Milk production in New Zealand was down 6% last December on the same month in 2016.
Fonterra chairman John Wilson told a Northland Dairy Development Trust Conference this month that the co-op’s forecast milk intake this season is 1.48 billion kgMS, down 3.6% on last season.
“Let me remind you that last year we had a favourable late summer and autumn; we don’t expect that this year,” he said.
Wilson said the first six days average milk collection in February was 8% down on February last year.
“We’ve had great rain but we are struggling to get milk production up,” he explained.
“We’ve had to reduce our sales volumes across our entire product portfolio; the last thing you want is to be in a position where you don’t have product to sell as prices move up.”
In December, Fonterra revised its farmgate milk price to $6.40/kgMS – a drop of 35c. Forecast earnings were also reduced by 10c/share to a range of 35c to 45c, mostly due to the Danone arbitration decision where the co-op was fined $183m.
Wilson says the milk price downgrade was “a conservative decision”.
“On the milk price side we know demand has been sustained particularly out of China, across Asia and Latin America,” he added.
“Our milk price revision at the time reflected the mixed picture in our global markets and especially the good production achieved in Europe, South America, the US and Australia.”
Wilson points out that much analysis goes into these forecasts.
“With that is always a large factor of supply potentially affecting future pricing… and of course the markets have been watching.”
The last three consecutive Global Dairy Trade auctions have all gone up.
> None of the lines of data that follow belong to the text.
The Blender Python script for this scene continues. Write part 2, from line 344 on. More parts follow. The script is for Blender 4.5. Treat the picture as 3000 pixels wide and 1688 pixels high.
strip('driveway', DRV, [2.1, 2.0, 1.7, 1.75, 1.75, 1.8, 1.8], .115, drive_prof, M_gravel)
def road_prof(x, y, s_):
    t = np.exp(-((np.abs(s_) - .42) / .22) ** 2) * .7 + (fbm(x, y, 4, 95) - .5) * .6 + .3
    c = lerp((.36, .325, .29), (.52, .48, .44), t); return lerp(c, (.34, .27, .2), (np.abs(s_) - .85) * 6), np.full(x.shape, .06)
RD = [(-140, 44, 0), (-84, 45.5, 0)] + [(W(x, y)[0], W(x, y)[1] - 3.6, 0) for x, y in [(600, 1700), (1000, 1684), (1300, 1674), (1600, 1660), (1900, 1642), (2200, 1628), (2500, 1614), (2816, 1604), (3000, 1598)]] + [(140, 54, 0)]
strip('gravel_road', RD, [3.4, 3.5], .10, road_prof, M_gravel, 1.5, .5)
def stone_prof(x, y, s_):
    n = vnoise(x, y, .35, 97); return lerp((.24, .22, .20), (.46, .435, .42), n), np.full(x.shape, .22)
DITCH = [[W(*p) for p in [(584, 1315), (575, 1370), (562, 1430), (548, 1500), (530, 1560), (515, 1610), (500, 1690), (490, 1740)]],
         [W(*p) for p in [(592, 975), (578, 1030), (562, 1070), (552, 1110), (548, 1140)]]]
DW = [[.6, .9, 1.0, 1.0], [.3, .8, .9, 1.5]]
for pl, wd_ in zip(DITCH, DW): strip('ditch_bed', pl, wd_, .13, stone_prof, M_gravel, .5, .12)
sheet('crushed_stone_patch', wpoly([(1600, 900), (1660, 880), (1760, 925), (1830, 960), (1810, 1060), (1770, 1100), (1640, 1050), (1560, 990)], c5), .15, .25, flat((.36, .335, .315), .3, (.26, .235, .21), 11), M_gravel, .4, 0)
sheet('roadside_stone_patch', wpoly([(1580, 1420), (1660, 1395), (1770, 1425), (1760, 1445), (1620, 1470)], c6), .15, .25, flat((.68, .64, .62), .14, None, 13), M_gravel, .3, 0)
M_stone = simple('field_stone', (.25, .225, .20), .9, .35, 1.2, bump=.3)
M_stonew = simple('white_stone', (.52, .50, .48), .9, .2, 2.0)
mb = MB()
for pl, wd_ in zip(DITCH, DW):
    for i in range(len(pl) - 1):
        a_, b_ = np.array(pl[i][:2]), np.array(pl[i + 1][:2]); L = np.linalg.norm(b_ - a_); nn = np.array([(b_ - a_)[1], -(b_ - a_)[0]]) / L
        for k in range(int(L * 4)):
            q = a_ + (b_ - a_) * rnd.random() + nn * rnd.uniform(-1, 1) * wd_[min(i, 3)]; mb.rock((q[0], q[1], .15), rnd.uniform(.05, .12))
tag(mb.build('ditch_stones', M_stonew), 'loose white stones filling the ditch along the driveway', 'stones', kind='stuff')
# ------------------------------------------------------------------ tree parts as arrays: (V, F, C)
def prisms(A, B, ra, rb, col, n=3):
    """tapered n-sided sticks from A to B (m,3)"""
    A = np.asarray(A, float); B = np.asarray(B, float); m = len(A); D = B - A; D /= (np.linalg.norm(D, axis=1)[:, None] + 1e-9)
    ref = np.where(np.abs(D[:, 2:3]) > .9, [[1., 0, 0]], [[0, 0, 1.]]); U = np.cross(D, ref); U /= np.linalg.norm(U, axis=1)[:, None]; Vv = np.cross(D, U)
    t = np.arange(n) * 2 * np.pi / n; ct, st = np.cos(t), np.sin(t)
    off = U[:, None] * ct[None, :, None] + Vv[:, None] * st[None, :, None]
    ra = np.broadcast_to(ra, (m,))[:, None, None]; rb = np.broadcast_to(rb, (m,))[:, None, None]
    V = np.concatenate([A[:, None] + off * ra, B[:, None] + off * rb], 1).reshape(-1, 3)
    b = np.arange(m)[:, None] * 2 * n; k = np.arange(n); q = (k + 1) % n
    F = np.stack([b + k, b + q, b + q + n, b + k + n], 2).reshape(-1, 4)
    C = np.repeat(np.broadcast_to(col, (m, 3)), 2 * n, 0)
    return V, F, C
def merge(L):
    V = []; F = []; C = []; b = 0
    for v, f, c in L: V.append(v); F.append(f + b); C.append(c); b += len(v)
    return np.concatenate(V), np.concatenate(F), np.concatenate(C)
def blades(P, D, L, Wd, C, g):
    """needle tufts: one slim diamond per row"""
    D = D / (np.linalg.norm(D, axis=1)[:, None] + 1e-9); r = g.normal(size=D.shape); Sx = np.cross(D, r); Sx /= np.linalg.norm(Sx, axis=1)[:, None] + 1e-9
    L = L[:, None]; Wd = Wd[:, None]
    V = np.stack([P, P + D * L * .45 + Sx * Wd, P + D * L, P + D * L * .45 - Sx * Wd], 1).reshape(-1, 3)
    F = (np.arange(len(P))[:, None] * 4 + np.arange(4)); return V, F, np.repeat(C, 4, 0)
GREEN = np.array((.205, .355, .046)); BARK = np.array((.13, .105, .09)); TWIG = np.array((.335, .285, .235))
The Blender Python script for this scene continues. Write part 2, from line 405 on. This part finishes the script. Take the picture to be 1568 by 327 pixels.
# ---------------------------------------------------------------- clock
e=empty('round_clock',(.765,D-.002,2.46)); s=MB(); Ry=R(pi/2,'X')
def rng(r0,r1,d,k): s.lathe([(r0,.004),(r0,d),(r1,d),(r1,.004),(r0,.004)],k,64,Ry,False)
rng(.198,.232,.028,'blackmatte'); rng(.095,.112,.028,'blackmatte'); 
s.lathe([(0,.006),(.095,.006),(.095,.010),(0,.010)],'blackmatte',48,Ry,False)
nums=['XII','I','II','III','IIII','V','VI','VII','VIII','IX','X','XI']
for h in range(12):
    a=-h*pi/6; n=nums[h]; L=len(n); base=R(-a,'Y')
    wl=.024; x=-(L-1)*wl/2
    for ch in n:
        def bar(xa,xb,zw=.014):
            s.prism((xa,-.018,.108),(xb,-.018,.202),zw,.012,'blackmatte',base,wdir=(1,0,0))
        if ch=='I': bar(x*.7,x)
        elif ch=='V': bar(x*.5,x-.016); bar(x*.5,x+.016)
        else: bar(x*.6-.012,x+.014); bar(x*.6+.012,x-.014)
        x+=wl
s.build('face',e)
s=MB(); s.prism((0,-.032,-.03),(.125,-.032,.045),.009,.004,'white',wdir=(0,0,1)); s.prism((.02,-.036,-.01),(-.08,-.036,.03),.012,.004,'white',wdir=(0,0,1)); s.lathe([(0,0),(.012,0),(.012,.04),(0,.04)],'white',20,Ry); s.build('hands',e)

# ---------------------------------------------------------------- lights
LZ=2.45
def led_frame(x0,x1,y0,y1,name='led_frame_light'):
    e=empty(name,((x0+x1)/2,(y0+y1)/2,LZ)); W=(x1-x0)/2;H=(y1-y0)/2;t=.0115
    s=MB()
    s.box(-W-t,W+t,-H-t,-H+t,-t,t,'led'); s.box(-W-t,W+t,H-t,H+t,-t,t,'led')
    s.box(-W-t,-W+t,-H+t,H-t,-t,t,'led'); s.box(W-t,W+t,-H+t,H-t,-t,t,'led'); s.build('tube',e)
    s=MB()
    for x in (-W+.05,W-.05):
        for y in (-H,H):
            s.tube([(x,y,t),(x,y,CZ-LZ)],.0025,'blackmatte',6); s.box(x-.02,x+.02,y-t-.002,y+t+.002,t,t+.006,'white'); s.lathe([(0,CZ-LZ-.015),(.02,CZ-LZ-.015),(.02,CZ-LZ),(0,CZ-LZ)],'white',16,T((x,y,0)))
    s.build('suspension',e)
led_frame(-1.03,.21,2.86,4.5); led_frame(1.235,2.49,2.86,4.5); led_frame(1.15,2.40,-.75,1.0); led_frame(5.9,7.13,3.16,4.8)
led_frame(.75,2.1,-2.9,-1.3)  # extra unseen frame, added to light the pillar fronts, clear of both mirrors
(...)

Whole milk powder price is sitting at US$3200/tonne, reflecting that the market is fundamentally balanced, said Wilson.
BNZ senior economist Doug Steel agreed. He told the conference that a milk price of $6.40/kgMS looks a lot more achievable now.
Steel noted that WMP prices were up 13% in the three auctions this year.
“It’s pretty much a recognition that NZ weather has been awful; clearly the markets recognised that it had been dry from November to December,” Steel said.